Phoenix Technologies Ltd.’nin 1980li yıllarda bilgisayarlar için yaptığı BIOS, tersine mühendisliğe güzel bir örnek olarak gösterilebilir. (BIOS: Basic Input Output System. Sistemin giriş ve çıkış aygıtlarını kontrol ederek sistemin açılmasını sağlayan kalıcı bir yazılımdır. Onun sayesinde anakartın birçok özelliğini kullanmamıza olanak sağlayan yazılım, sistem ve donanımlarımız arasında bağlantı kurmuş oluruz.)

Bu iş için IBM’in BIOS’u incelenmiştir. Patent yasalarından korunmak için de “Clean Room” ya da “Chinese Wall” isimli yaklaşım uygulanmıştır. İlk olarak bir mühendis grubu IBM BIOS’unu (yaklaşık 8KB’lık bir kod) incelemiş ve onu gerçek koddan hiçbir alıntı yapmadan tanımlamış ve anlatmıştır. Sonrasında IBM BIOS’u hakkında hiçbir bilgisi olmayan ve kodları hiç görmemiş ikinci bir takım mühendis, sadece ilk takımın verdiği tanımlamaları kullanarak çalışan bir BIOS yazmıştır. Sonuçta oluşan Phoenix BIOS kodu IBM’inkinden farklıydı ama çalışma gayeleri tamamen aynıydı. Clean Room yaklaşımı ile yazılan kodun bazı kısımları tamamen aynı olmasına rağmen hiçbir telif hakkı ihlaline yol açmamıştır.


Aşağıdaki linkte bir Furby oyuncağına yönelik tersine mühendislik işlemlerini ve uygulamalarını, hem yazılımsal hem donanımsal açıdan detaylarıyla görebilirsiniz.

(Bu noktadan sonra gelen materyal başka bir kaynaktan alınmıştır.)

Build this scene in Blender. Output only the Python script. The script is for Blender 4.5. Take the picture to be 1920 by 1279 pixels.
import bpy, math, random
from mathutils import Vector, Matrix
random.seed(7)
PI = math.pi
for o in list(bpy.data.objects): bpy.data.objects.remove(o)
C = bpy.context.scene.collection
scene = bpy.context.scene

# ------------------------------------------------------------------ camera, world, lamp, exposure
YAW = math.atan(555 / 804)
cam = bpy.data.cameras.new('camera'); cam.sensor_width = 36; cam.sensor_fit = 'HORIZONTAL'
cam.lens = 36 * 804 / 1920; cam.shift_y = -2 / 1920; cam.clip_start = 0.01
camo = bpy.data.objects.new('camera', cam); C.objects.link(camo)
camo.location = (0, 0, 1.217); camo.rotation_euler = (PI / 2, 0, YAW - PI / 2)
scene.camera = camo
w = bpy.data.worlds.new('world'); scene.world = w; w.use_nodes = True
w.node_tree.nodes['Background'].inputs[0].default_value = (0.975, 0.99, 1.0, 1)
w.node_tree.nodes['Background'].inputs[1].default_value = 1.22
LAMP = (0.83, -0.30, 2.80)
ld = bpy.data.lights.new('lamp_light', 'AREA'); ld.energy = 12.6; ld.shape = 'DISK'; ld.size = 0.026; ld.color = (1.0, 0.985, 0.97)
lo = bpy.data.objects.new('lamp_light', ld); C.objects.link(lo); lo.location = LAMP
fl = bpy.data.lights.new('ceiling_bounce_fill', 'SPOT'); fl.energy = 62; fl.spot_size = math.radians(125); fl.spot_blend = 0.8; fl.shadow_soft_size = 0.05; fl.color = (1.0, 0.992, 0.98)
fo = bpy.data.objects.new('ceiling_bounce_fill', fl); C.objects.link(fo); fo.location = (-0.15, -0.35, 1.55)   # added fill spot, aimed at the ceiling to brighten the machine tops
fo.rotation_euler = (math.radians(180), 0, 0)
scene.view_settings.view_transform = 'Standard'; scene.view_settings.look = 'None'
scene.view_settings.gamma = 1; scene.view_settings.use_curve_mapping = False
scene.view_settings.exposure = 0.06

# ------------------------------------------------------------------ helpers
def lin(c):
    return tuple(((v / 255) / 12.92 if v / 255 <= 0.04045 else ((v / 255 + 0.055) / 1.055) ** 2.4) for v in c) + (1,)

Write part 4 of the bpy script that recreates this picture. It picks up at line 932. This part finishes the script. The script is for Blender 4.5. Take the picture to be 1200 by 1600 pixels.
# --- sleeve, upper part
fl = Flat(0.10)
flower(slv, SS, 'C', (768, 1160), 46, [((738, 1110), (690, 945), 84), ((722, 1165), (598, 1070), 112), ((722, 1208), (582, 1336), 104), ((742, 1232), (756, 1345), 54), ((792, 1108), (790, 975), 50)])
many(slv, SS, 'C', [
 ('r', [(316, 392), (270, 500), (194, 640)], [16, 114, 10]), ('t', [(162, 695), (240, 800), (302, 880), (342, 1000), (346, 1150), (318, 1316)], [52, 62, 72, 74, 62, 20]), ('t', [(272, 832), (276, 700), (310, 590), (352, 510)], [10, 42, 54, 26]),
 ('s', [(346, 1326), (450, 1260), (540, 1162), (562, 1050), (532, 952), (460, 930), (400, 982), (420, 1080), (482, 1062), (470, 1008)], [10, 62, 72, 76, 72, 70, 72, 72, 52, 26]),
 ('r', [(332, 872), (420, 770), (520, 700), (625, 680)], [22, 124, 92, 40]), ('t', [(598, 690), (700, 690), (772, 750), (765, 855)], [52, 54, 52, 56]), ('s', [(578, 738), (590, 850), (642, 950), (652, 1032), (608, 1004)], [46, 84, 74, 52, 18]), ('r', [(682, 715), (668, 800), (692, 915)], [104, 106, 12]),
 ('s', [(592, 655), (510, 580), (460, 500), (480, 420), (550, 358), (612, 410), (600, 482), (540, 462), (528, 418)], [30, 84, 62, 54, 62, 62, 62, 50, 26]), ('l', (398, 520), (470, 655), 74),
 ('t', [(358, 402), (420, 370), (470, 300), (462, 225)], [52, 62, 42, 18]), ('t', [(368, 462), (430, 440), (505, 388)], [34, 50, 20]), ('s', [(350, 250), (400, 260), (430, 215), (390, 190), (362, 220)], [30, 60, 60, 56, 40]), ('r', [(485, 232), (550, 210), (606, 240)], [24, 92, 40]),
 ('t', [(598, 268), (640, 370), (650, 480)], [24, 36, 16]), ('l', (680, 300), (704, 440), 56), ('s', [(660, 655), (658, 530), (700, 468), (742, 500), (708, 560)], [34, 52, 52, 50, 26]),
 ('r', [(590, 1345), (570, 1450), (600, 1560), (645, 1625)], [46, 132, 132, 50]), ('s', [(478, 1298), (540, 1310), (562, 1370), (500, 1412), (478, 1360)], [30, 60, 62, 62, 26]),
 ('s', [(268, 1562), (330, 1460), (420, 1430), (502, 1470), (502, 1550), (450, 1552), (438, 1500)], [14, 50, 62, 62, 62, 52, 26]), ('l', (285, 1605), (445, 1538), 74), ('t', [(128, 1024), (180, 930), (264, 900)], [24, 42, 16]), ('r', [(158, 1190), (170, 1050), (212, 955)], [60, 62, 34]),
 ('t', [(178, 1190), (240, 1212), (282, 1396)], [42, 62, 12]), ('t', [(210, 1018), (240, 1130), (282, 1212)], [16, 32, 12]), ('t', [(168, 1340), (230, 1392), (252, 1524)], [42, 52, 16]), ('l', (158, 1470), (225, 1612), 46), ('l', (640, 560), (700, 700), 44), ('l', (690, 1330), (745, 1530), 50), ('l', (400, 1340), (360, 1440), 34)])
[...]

Ülkemiz birçok sektörde sadece üretici konumundan çıkmakta ve artık ürün geliştiren bir konuma gelmektedir. Türk Cumhuriyetlerinde, Orta Doğu’da, Arap ülkelerinde ve iç pazarlarımızda, Türkiye’de üretilen ve tasarlanan ürünler artık daha çok tercih edilmeye başlanmıştır. Yerli firmalarımızın küresel rekabette çok daha kuvvetli olabilmek için yaratıcılığa, ürün tasarımına ve üretimine ihtiyacı var. Bunlar için de zaman ve finansal kaynağa ihtiyaç duyulmaktadır. Tersine mühendislik sayesinde bu ihtiyaçlar en aza indirgenebilir.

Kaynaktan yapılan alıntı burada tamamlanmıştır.